» Material:
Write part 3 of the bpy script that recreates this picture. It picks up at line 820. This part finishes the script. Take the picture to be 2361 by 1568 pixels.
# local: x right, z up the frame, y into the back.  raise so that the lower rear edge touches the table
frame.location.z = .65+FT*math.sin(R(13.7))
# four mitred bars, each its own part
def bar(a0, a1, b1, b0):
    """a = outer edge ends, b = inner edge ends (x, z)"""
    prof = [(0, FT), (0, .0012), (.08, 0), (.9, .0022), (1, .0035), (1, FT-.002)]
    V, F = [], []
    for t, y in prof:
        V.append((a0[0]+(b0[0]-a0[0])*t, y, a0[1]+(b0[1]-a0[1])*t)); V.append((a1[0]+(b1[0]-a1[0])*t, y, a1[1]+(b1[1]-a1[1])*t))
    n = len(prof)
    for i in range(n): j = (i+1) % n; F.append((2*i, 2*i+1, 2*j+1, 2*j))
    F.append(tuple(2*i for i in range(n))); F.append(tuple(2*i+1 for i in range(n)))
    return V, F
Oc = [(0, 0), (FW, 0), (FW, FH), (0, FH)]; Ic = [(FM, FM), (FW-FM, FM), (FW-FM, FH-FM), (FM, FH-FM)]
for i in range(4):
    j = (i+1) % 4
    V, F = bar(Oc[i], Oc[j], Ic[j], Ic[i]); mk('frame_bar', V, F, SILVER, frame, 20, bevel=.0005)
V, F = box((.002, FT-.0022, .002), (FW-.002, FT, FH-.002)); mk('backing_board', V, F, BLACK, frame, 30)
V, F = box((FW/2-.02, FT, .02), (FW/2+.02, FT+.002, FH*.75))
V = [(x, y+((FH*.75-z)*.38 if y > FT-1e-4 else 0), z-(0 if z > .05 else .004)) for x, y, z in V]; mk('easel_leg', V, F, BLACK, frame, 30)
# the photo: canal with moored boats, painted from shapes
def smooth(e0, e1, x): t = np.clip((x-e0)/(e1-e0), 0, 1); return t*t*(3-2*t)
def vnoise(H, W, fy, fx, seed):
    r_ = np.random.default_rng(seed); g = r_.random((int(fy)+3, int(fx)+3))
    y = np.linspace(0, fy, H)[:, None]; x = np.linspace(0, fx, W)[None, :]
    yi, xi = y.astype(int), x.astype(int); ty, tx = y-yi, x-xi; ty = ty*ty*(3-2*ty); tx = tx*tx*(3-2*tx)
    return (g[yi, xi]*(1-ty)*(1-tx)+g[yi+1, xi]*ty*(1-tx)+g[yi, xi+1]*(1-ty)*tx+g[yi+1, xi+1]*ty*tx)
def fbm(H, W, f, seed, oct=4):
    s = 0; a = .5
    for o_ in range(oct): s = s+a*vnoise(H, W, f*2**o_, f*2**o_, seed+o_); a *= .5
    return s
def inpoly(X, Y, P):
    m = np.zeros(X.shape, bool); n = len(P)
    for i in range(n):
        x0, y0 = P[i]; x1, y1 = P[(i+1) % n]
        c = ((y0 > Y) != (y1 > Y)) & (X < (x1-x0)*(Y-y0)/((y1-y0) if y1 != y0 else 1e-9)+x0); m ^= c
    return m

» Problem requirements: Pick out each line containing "part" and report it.

» Result:
Write part 3 of the bpy script that recreates this picture. It picks up at line 820. This part finishes the script. Take the picture to be 2361 by 1568 pixels.
# four mitred bars, each its own part